WHAT TO WORK ON:
Where a line contains the string "containers", copy that line.

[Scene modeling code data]
____________
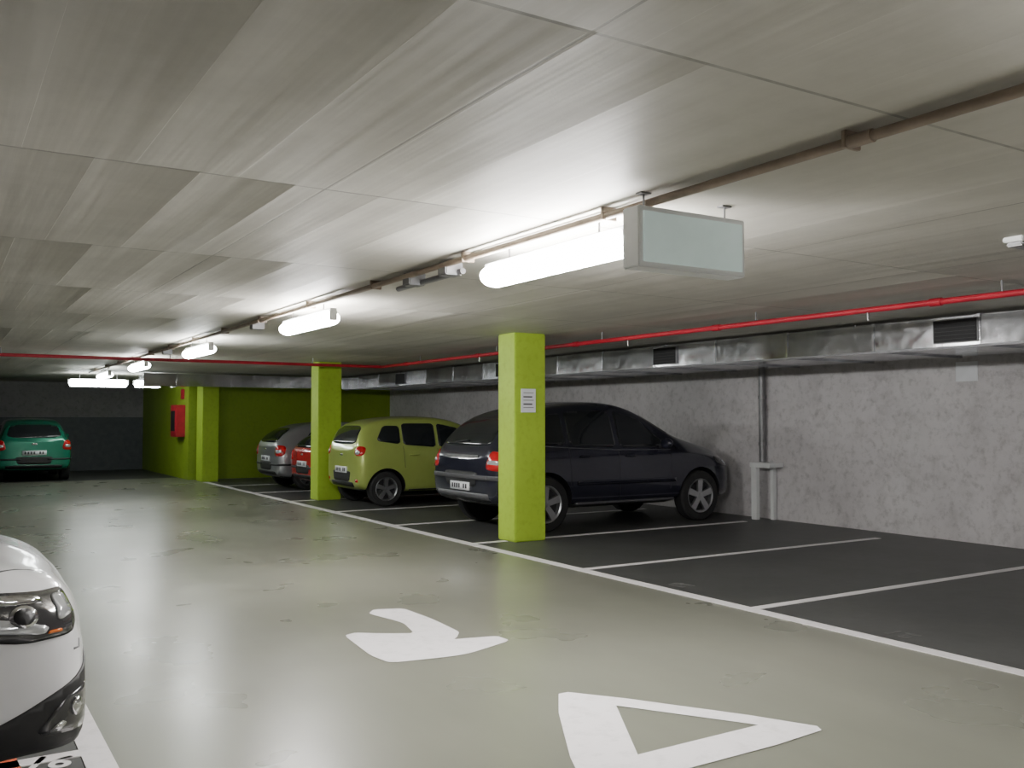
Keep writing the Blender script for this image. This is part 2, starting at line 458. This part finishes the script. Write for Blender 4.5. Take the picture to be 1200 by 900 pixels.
def car(name, loc, rz, st, paint, R, xr, xf, W):
    e = group(name, loc, rz)
    L = st[-1][0]
    bm = bmesh.new(); rings = []
    for (x, zb, zs, zt, w, wr) in st:
        h = zs - zb; G = zt - zs
        half = [(0, zb), (.6 * w, zb), (.90 * w, zb + .03 * h), (.975 * w, zb + .16 * h), (w, zb + .42 * h), (.995 * w, zb + .74 * h), (.965 * w, zs - .015)]
        ws = .94 * w
        half += [(ws + (wr - ws) * .10, zs + G * .08), (ws + (wr - ws) * .52, zs + G * .5), (ws + (wr - ws) * .95, zs + G * .88), (wr * .86, zs + G * .985), (wr * .45, zt), (0, zt + .012)]
        ring = [bm.verts.new((x, -a, b)) for a, b in half] + [bm.verts.new((x, a, b)) for a, b in half[-2:0:-1]]
        rings.append(ring)
    n = len(rings[0]); hn = 13
    for i in range(len(rings) - 1):
        for k in range(n):
            bm.faces.new((rings[i][k], rings[i][(k + 1) % n], rings[i + 1][(k + 1) % n], rings[i + 1][k]))
    for r in (rings[0], rings[-1]):
        for j in range(hn - 1):
            a, b = r[j], r[j + 1]; c, d = r[(n - j - 1) % n], r[(n - j) % n]
            vs = []
            for q in (a, b, c, d):
                if q not in vs: vs.append(q)
            bm.faces.new(vs)
    bmesh.ops.recalc_face_normals(bm, faces=bm.faces)
    o = obj('body', bm, [paint, BLACK], e, True)
    ss = o.modifiers.new('s', 'SUBSURF'); ss.levels = 3; ss.render_levels = 3
    dg = bpy.context.evaluated_depsgraph_get()
    bvh = BVHTree.FromObject(o, dg)
    cb = bmesh.new()
    for x in (xr, xf):
        for sg in (-1, 1):
            m = Matrix.Translation((x, sg * (W - .08), R)) @ Matrix.Rotation(math.pi / 2, 4, 'X')
            bmesh.ops.create_cone(cb, cap_ends=True, segments=48, radius1=R + .055, radius2=R + .055, depth=.42, matrix=m)
    cut = obj('cutter', cb, [BLACK]); cut.parent = e
    bo = o.modifiers.new('b', 'BOOLEAN'); bo.object = cut; bo.operation = 'DIFFERENCE'; bo.solver = 'EXACT'
    dg = bpy.context.evaluated_depsgraph_get(); dg.update()
    me = bpy.data.meshes.new_from_object(o.evaluated_get(dg))
    o.modifiers.clear(); o.data = me
    bpy.data.objects.remove(cut)
    for p in me.polygons:
        c = p.center
        for x in (xr, xf):
            rr = math.hypot(c.x - x, c.z - R)
            if rr < R + .057 and abs(c.y) < W + .1:
                nr = abs(p.normal.x * (c.x - x) + p.normal.z * (c.z - R)) / max(rr, .01)
                if abs(c.y) < W - .27 or (rr > R + .045 and nr > .8): p.material_index = 1
        if p.normal.z < -.9 and c.z < .6: p.material_index = 1
        p.use_smooth = True
    me.set_sharp_from_angle(angle=math.radians(35))
    for x in (xr, xf):
        for sg in (-1, 1): wheel(e, x, sg * (W - .13), R, sg)
    for x in (xr, xf): cyl('axle', (x, -(W - .25), R), (x, W - .25, R), .04, BLACK, e, 8, world=False)
    return dict(e=e, bvh=bvh, L=L, R=R, xr=xr, xf=xf, W=W)

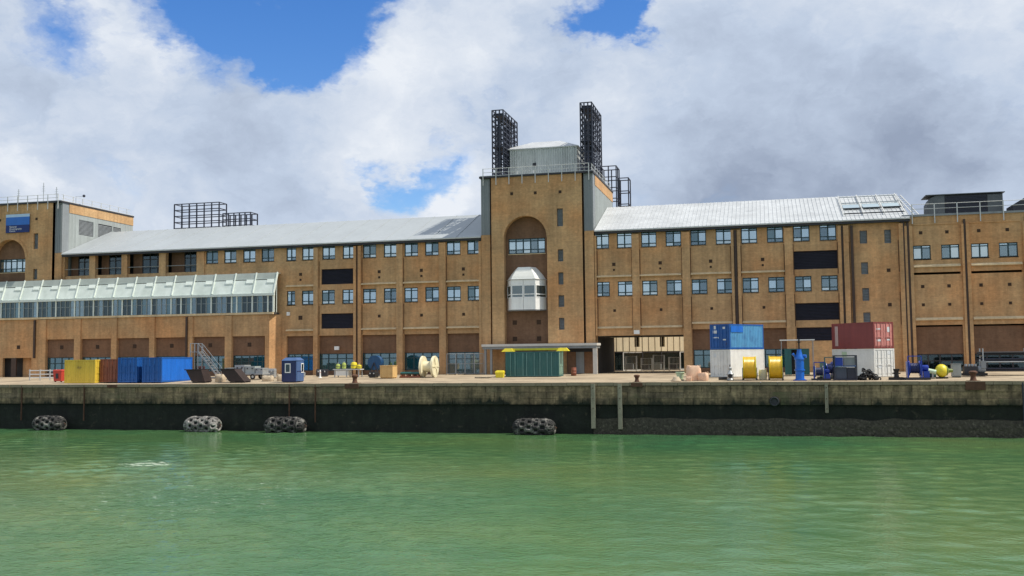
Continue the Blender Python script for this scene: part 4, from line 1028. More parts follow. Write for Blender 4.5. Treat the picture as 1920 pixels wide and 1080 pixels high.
# left row: everything stands square to the quay
container('yellow corrugated container at the quay edge', at(-74.8,97.9), 0, 4.0, 2.44, 2.62, YEL)
container('rust red container standing end-on right of the yellow one', at(-71.45,100.4), -math.pi/2, 6.06, 2.44, 2.6, RSTR)
container('left of two blue containers standing end-on to the water', at(-68.58,99.6), -math.pi/2, 6.06, 2.44, 2.75, CBLU, group='blue containers end-on to the quay')
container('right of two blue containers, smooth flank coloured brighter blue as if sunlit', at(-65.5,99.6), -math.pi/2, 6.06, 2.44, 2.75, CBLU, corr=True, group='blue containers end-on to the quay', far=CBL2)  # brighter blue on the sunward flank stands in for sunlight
rbn = thing('bin', 'red square bin beside the yellow container', 'bin', at(-80.0,100))
MB().hexa([(-.5,-.45,.1),(.5,-.45,.1),(.5,.45,.1),(-.5,.45,.1)], [(-.58,-.52,1.3),(.58,-.52,1.3),(.58,.52,1.3),(-.58,.52,1.3)]).build('body', REDP, rbn, world=False); MB().hexa([(-.62,-.56,1.3),(.62,-.56,1.3),(.62,.56,1.3),(-.62,.56,1.3)], [(-.5,-.5,1.45),(.5,-.5,1.45),(.5,.5,1.45),(-.5,.5,1.45)]).build('lid', REDP, rbn, world=False); MB().box(-.2, .15, -.53, -.47, .4, 1.0).build('slot', DARKM, rbn, world=False)
for sx in (-.4,.4): MB().lathe([(.1,-.05),(.1,.05)], (sx,-.3,.1), 'X', 10).build('wheel', BLACK, rbn, world=False)
br = thing('barrier', 'white low railing barrier in front of the gallery at the left', 'barrier', at(-85.6,104))
for zz in (.35, .75, 1.2): MB().box(-2.05, 2.05, -.05, .05, zz-.06, zz+.06).build('rail', WHITE, br, world=False)
for xx in (-1.9, -.4, 1.0, 1.9): MB().box(xx-.07, xx+.07, -.09, -.051, 0, 1.35).build('post', PALEST, br, world=False)
def skip(x, y, top, bot, h, lab):
    t = thing('tipping_skip', lab, 'skip', at(x,y), group='dark tipping skips')
    P = [(bot[0],.12),(bot[1],.12),(top[1],h),(top[0],h)]
    MB().prism(P, -.75, -.70).build('side_plate', DBRN, t, world=False); MB().prism(P, .70, .75).build('side_plate', DBRN, t, world=False)
    m_ = MB(); m_.hexa([(bot[0],-.7,.12),(bot[0]+.06,-.7,.12),(bot[0]+.06,.7,.12),(bot[0],.7,.12)], [(top[0],-.7,h),(top[0]+.06,-.7,h),(top[0]+.06,.7,h),(top[0],.7,h)]); m_.build('front_plate', DBRN, t, world=False)
    MB().hexa([(bot[1]-.06,-.7,.12),(bot[1],-.7,.12),(bot[1],.7,.12),(bot[1]-.06,.7,.12)], [(top[1]-.06,-.7,h),(top[1],-.7,h),(top[1],.7,h),(top[1]-.06,.7,h)]).build('rear_plate', DBRN, t, world=False)
    MB().box(bot[0]+.07, bot[1]-.07, -.7, .7, .12, .18).build('floor_plate', DBRN, t, world=False)
    r_ = MB()
    for yy in (-.79,.79): r_.bar((top[0]-.1,yy,h), (top[1]+.1,yy,h), .1, .1)
    r_.build('rim', DBRN, t, world=False); MB().box(bot[0], bot[1], -.6, -.45, 0, .11).box(bot[0], bot[1], .45, .6, 0, .11).build('skid', BLACK, t, world=False)
skip(-60.0, 97.2, (-1.25,.65), (-.5,1.1), 1.42, 'dark brown tipping skip next to the bright blue container')
skip(-55.6, 97.2, (-1.5,.2), (-.35,1.45), 1.45, 'dark brown tipping skip with steeply slanted ends near the navy kiosk')
# mobile access stairs
st = thing('access_stairs', 'grey mobile access stairs climbing left behind the blue containers', 'stairs', at(-64.9,106))
for yy in (-.45,.45):
    MB().bar((2.2,yy,.2), (-.5,yy,3.2), .1, .16).build('stringer', STEEL, st, world=False); MB().bar((2.2,yy,1.2), (-.5,yy,4.2), .05).build('hand_rail', STEEL, st, world=False)
    for q in (.05,.5,.95): MB().bar((2.2-2.7*q,yy,.2+3*q), (2.2-2.7*q,yy,1.2+3*q), .05).build('baluster', STEEL, st, world=False)
    MB().bar((-1.5,yy,0), (-1.5,yy,4.2), .09).build('leg', STEEL, st, world=False); MB().bar((-.5,yy,0), (-.5,yy,4.2), .09).build('leg', STEEL, st, world=False); MB().bar((-1.5,yy,4.2), (-.5,yy,4.2), .05).build('hand_rail', PALEST, st, world=False)
for i in range(10):
    q = (i+.5)/10; MB().box(2.2-2.7*q-.14, 2.2-2.7*q+.14, -.4, .4, .2+3*q-.02, .2+3*q+.02).build('tread', STEEL, st, world=False)
MB().box(-1.55, -.45, -.5, .5, 3.15, 3.22).build('platform', STEEL, st, world=False); MB().box(-1.6, 2.3, -.42, .42, .06, .2).build('base', STEEL, st, world=False)
# equipment trailer
tr = thing('flatbed_trailer', 'grey flatbed trailer loaded with grey cases beside the gallery pier', 'trailer', at(-58.1,104))
MB().box(-2.5, 2.5, -.9, .9, .55, .7).build('deck', STEEL, tr, world=False)
for xx in (-1.2,1.3):
    for yy in (-.95,.95):
        wh = MB().torus((xx,yy,.32), (0,1,0), .23, .1, 16, 8).build('wheel', BLACK, tr, True, world=False); MB().lathe([(.14,-.04),(.14,.04)], (xx,yy,.32), 'Y', 12).build('rim', PALEST, wh, world=False)
for i, (a, b, h, m_) in enumerate(((-2.4,-1.2,.65,GREYL),(-1.1,.1,.95,STEEL),(.2,1.4,.8,GREYL),(1.5,2.4,.6,STEEL))):
    c_ = thing('equipment_case', ('pale grey equipment case at the left end of the trailer','tall steel grey equipment case on the trailer','pale grey equipment case right of the tall one on the trailer','low steel case at the right end of the trailer')[i], 'case', (-58.1+(a+b)/2,104,g(104)+.706), group='cases on the trailer')
    w_ = (b-a)/2; MB().box(-w_, w_, -.7, .7, 0, h*.7).build('body', m_, c_, world=False); MB().box(-w_-.02, w_+.02, -.72, .72, h*.7+.01, h).build('lid', m_, c_, world=False)
    for yy in (-.3,.3): MB().box(yy-.06, yy+.06, -.76, -.71, h*.6, h*.78).build('latch', DARKM, c_, world=False)
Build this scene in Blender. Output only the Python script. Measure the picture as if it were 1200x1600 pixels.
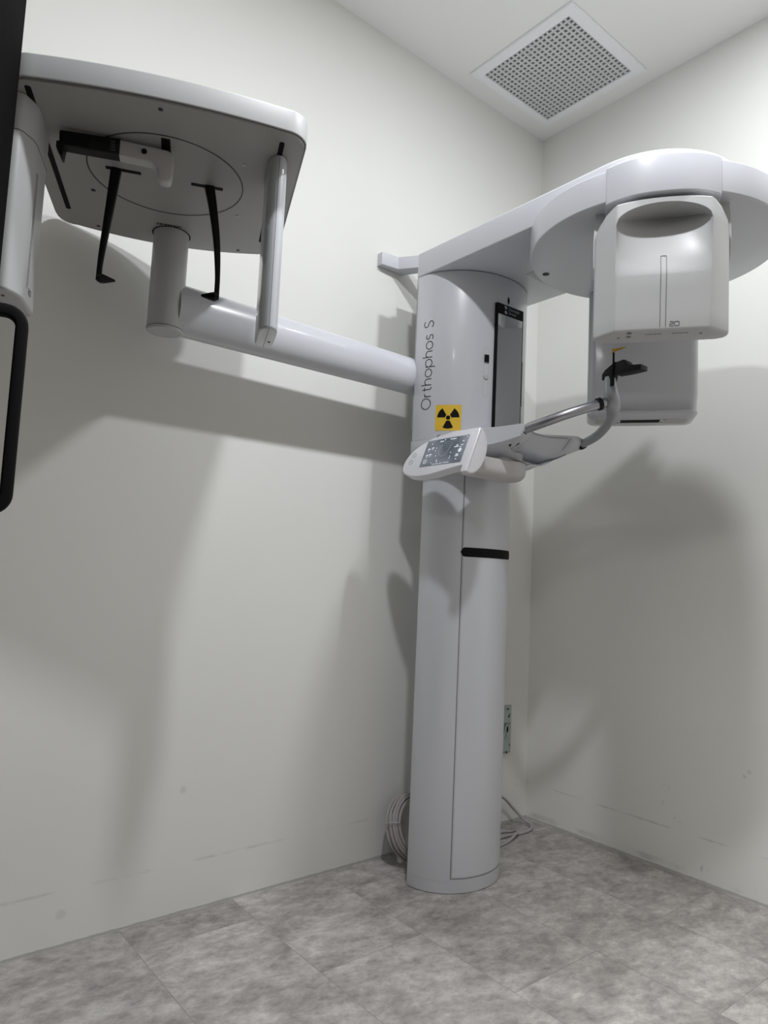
____________
ANSWER IN FULL:
container('left of two blue containers standing end-on to the water', at(-68.58,99.6), -math.pi/2, 6.06, 2.44, 2.75, CBLU, group='blue containers end-on to the quay')
container('right of two blue containers, smooth flank coloured brighter blue as if sunlit', at(-65.5,99.6), -math.pi/2, 6.06, 2.44, 2.75, CBLU, corr=True, group='blue containers end-on to the quay', far=CBL2)  # brighter blue on the sunward flank stands in for sunlight
st = thing('access_stairs', 'grey mobile access stairs climbing left behind the blue containers', 'stairs', at(-64.9,106))